▶ **THE PROBLEM**
Select the lines that hold the word "from" and copy each one.
— Start INFORMATION SUPPLIED —
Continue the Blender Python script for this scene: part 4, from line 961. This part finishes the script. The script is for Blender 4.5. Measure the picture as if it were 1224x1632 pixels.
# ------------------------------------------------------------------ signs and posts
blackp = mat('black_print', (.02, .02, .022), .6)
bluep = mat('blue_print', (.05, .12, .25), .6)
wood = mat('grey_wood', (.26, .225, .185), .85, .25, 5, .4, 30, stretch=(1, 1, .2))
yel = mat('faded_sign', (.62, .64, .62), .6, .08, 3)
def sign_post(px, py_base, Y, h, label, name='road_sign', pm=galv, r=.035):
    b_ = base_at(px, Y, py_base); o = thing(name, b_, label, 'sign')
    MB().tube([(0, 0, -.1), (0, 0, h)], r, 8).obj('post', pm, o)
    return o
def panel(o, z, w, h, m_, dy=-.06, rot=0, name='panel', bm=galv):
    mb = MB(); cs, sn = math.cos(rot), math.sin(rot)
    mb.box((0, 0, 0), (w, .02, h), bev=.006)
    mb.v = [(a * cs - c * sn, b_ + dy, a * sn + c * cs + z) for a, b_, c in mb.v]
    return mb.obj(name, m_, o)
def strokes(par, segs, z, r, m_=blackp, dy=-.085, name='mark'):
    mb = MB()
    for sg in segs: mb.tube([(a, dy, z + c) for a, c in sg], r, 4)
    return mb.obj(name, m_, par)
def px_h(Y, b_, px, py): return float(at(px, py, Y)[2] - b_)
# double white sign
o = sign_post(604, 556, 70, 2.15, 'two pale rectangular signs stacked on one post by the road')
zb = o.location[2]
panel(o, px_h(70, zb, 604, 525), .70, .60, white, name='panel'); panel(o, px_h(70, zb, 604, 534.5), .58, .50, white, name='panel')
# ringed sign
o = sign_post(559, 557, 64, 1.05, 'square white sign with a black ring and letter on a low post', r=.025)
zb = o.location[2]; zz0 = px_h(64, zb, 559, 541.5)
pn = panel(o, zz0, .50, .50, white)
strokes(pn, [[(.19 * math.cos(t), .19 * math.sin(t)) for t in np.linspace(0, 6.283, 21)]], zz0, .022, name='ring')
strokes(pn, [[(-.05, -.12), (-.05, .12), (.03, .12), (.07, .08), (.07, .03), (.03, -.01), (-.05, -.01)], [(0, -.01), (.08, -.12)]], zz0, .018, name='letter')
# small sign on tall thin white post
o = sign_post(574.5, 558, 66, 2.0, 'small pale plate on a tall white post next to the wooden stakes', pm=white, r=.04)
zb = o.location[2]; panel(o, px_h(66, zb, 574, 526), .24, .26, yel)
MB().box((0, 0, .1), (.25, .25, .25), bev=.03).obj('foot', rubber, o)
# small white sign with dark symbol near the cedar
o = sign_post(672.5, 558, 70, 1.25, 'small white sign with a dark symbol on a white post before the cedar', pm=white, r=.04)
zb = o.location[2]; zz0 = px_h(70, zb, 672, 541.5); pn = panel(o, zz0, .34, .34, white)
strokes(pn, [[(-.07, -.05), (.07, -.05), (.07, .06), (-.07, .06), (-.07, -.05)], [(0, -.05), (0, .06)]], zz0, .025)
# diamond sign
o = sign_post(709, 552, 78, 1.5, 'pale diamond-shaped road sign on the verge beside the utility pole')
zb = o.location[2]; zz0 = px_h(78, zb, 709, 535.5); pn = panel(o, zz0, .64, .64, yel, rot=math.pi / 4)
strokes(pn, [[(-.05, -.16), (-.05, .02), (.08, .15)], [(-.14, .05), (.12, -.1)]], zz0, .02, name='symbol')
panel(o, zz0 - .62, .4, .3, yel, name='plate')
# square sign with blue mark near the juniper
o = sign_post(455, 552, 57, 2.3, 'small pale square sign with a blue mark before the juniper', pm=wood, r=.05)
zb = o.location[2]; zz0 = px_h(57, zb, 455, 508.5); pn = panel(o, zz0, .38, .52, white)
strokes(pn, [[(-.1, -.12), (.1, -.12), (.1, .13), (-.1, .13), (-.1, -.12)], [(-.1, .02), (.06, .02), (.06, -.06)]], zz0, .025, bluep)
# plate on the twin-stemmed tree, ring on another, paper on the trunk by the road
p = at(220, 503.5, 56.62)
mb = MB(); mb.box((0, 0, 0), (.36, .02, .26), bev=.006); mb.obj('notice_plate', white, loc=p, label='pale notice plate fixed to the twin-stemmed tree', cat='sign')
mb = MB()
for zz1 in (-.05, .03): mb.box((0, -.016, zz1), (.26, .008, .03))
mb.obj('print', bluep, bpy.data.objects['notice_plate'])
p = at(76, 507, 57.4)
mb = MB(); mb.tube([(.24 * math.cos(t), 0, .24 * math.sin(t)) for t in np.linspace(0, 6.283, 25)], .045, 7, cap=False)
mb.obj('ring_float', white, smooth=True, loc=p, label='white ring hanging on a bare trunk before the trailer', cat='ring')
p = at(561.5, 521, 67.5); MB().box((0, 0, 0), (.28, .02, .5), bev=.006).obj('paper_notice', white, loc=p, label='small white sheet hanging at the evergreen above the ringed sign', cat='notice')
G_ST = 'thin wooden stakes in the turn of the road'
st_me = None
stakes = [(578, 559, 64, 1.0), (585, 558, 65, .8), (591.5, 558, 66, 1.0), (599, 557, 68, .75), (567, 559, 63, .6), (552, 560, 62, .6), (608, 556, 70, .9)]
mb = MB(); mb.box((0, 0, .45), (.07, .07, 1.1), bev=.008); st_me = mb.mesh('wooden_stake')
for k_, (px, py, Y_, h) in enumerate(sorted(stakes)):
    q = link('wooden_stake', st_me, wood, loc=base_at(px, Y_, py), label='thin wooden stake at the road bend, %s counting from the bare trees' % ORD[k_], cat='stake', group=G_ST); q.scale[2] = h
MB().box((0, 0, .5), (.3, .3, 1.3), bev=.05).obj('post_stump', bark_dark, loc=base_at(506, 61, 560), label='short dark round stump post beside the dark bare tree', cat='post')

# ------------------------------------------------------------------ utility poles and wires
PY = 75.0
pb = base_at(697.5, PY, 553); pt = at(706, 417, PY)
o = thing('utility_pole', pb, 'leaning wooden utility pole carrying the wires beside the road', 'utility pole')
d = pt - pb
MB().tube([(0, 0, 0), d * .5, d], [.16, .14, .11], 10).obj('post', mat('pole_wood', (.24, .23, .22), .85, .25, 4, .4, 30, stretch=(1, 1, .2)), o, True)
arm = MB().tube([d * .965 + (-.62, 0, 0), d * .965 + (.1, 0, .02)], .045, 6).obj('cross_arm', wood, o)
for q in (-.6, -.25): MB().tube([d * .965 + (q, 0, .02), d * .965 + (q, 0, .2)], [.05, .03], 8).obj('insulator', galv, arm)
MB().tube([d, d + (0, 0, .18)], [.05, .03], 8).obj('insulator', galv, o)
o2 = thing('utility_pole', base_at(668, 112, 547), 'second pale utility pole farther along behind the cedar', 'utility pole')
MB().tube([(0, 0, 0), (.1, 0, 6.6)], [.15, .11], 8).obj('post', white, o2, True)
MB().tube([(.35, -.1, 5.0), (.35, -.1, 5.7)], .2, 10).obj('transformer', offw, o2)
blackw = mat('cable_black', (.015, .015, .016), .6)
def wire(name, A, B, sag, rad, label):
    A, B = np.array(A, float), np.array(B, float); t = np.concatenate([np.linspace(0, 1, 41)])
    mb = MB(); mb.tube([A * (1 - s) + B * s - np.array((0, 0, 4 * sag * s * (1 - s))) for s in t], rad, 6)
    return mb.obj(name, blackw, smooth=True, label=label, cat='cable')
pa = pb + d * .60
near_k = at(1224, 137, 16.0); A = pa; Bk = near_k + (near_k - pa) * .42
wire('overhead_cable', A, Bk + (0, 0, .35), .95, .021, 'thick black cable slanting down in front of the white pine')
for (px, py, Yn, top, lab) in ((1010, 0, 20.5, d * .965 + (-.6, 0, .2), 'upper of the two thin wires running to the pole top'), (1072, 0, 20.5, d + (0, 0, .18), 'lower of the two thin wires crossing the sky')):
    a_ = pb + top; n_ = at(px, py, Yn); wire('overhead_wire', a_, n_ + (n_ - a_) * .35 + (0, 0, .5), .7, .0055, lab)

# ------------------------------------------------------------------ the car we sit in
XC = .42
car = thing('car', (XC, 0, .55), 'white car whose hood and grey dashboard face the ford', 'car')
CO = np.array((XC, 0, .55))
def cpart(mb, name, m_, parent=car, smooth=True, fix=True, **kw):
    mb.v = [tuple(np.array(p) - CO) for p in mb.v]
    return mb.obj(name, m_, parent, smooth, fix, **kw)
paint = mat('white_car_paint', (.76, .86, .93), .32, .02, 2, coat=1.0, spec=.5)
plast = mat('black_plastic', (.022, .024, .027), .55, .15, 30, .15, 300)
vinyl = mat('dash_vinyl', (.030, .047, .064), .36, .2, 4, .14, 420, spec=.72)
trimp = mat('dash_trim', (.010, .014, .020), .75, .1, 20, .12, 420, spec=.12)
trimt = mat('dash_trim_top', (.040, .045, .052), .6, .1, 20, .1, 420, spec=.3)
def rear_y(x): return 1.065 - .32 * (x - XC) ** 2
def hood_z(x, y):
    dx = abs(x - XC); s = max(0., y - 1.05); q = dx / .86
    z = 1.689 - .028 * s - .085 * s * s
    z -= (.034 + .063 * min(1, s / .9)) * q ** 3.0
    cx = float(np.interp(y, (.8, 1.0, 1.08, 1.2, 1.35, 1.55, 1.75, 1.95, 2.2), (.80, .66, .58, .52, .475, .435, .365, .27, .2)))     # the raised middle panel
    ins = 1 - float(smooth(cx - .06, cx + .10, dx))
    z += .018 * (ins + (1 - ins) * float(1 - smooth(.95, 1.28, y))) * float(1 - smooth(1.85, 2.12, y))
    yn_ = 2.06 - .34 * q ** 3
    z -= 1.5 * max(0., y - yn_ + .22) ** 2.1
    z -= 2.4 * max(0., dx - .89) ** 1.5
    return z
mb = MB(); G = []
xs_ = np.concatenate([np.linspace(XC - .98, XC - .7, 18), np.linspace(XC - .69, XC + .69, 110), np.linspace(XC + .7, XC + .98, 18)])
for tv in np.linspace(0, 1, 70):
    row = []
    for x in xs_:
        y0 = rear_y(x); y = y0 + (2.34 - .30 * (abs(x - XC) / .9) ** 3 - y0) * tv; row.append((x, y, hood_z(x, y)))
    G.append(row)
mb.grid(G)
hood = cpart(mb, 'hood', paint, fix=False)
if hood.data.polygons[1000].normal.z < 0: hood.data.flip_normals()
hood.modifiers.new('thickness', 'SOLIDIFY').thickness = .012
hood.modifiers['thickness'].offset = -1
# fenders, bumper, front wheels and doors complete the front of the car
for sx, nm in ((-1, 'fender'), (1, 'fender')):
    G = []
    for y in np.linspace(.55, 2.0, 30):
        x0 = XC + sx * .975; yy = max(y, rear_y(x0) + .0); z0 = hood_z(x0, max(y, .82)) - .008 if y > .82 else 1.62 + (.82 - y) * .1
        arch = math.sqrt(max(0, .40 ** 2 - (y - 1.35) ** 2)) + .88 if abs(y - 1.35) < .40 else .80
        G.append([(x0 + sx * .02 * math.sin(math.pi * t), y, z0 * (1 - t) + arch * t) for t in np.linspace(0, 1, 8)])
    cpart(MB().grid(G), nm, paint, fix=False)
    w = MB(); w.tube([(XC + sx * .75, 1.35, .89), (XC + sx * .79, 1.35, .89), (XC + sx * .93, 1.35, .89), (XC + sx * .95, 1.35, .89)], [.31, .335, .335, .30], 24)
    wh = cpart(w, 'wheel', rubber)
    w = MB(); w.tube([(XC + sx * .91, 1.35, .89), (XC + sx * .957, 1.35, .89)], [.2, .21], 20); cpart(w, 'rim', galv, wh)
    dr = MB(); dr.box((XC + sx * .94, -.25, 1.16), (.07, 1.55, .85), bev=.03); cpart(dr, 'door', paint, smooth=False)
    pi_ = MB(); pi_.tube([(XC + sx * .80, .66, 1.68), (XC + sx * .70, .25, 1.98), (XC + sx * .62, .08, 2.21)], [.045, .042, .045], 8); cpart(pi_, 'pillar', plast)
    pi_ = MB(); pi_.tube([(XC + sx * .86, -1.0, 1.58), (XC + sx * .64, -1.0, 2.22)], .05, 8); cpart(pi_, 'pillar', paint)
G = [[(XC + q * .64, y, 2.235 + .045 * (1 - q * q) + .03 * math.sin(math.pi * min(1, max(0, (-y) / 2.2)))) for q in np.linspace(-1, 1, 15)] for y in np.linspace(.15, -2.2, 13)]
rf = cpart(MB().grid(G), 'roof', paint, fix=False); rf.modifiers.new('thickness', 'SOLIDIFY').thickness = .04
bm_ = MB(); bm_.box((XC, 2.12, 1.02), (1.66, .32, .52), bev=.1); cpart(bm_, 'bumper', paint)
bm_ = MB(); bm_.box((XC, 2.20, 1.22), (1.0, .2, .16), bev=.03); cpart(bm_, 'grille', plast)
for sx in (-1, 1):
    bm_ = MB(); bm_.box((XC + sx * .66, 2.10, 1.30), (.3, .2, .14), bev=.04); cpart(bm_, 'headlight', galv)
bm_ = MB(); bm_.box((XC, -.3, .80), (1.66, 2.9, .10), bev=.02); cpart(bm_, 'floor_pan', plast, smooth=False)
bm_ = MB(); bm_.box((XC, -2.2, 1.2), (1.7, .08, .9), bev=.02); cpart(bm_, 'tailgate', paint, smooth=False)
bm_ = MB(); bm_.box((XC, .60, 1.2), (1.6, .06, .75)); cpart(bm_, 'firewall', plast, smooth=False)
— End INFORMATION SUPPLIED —
▶ **REPLY**
Continue the Blender Python script for this scene: part 4, from line 961. This part finishes the script. The script is for Blender 4.5. Measure the picture as if it were 1224x1632 pixels.
    q = link('wooden_stake', st_me, wood, loc=base_at(px, Y_, py), label='thin wooden stake at the road bend, %s counting from the bare trees' % ORD[k_], cat='stake', group=G_ST); q.scale[2] = h